How can I find the size of an enum while ignoring the discriminant?

Question

The Rust Reference documents that a Rust enum annotated with #[repr(C)] can be viewed as a C struct of two fields. The first field is a C enum for the discriminant, the second field is a C union of C structs corresponding to the fields of the enum's variants.

Due to a bug in an FFI interoperation library, I need to avoid using unions that are exactly 8 bytes. To that end, I wanted to add some static assertions to my Rust code so I would be aware of any problematic enums. I do not know how to ask the compiler for the size of the generated union type (or equivalently, the size of the enum without accounting for the discriminant):

#[repr(C)]
enum UnionSizeIs8Bytes {
    A(u8),
    B(u64),
}

#[repr(C)]
enum UnionSizeIsNot8Bytes {
    A(u8),
    B(u16),
}

const _: () = {
    // Should fail, but does not
    assert!(8 != std::mem::size_of::<UnionSizeIs8Bytes>());

    // Should not fail, but does
    assert!(8 != std::mem::size_of::<UnionSizeIsNot8Bytes>());
};

Answer 1

Reading The Book about repr(C) field-less enums:

[...] the C representation has the size and alignment of the default enum size and alignment for the target platform's C ABI.

That is, they try to be fully compatible with C enums.

And in the next section about struct-like enums:

[..] is a repr(C) struct with two fields:

• a repr(C) version of the enum with all fields removed ("the tag")
• a repr(C) union of repr(C) structs for the fields of each variant that had them ("the payload")

That is, your enum:

#[repr(C)]
enum UnionSizeIs8Bytes {
    A(u8),
    B(u64),
}

has the same layout as this other one:

#[repr(C)]
enum UnionSizeIs8Bytes_Tag {
    A,
    B,
}
#[repr(C)]
union UnionSizeIs8Bytes_Union {
   a: u8,
   b: u64,
}
#[repr(C)]
struct UnionSizeIs8Bytes_Explicit {
    tag: UnionSizeIs8Bytes_Tag,
    data: UnionSizeIs8Bytes_Union,
}

Now, what is the actual size and alignment of an enum in C? It seems that even experts do not fully agree in the details. In practice most mainstream C compilers define the underlying type of an enum as a plain int, that will be an i32 or u32.

With that in mind, the layout of your examples should be straightforward:

• UnionSizeIs8Bytes:

  • 0-4: tag
  • 4-8: padding
  • 8-16: union
    • 8-9: u8
    • 8-16: u64
  • Size: 16, alignment: 8

• UnionSizeIsNot8Bytes:

  • 0-4: tag
  • 4-6: union:
    • 4-5: u8
    • 4-6: u16
  • 6-8: padding
  • Size: 8, alignment: 4

Note that the alignment of a repr(C) enum is never less than that of the tag, that is 4 bytes using the above assumptions.

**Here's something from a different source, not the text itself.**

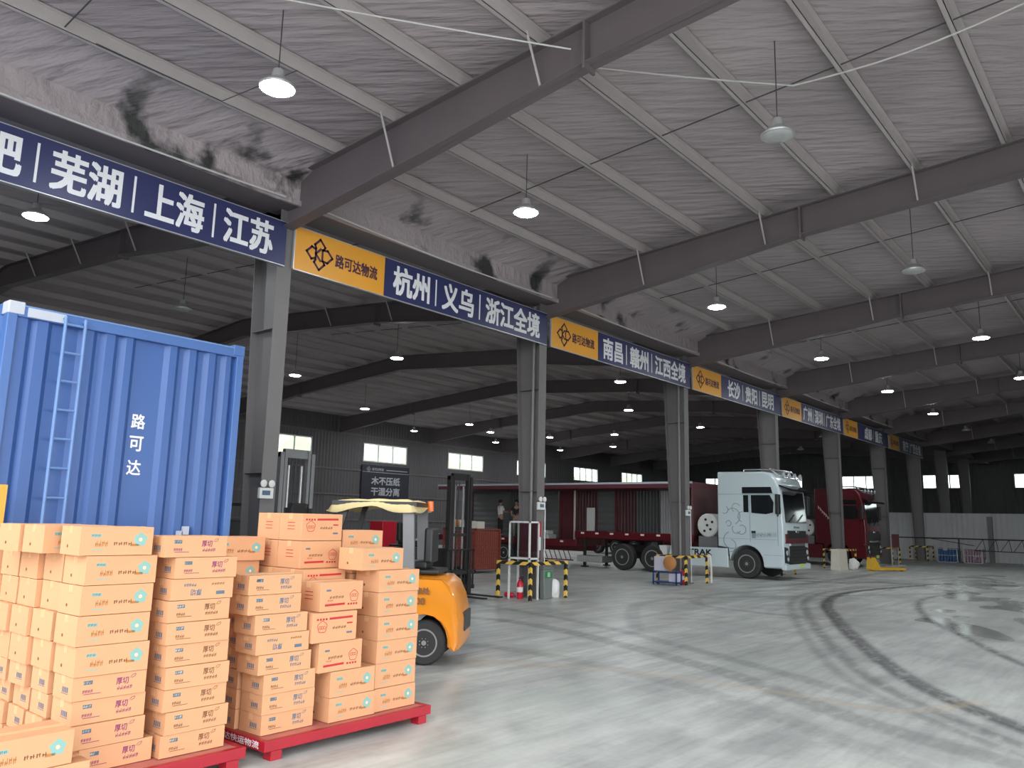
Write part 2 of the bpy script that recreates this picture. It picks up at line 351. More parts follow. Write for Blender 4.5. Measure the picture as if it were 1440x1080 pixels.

To compute the size of the data without the tag, you just have to subtract to the full size the value of the alignment. The alignment value will account for the size of the tag itself plus any needed padding.

const fn size_of_enum_data<T>() -> usize {
    std::mem::size_of::<T>() - std::mem::align_of::<T>()
}

If you want to be extra sure you could subtract std::mem::align_of::<T>().max(std::mem::size_of::<i32>()), in case your architecture's i32 does not have alignment equal to 4, but unfortunately max doesn't seem to be const yet. You could write an if of course, but that gets ugly, something like:

const fn size_of_enum_data<T>() -> usize {
    let a = std::mem::align_of::<T>();
    let i = std::mem::size_of::<i32>();
    std::mem::size_of::<T>() - if a > i { a }  else { i }
}

And if you want to be extra, extra sure, you can use c_int instead of i32. But then for esoteric architectures where c_int != i32 maybe the C enum equals C int may not hold either...

Then your assertions would be (playground):

const _: () = {
    // It fails
    assert!(8 != size_of_enum_data::<UnionSizeIs8Bytes>());

    // It does not fail
    assert!(8 != size_of_enum_data::<UnionSizeIsNot8Bytes>());
};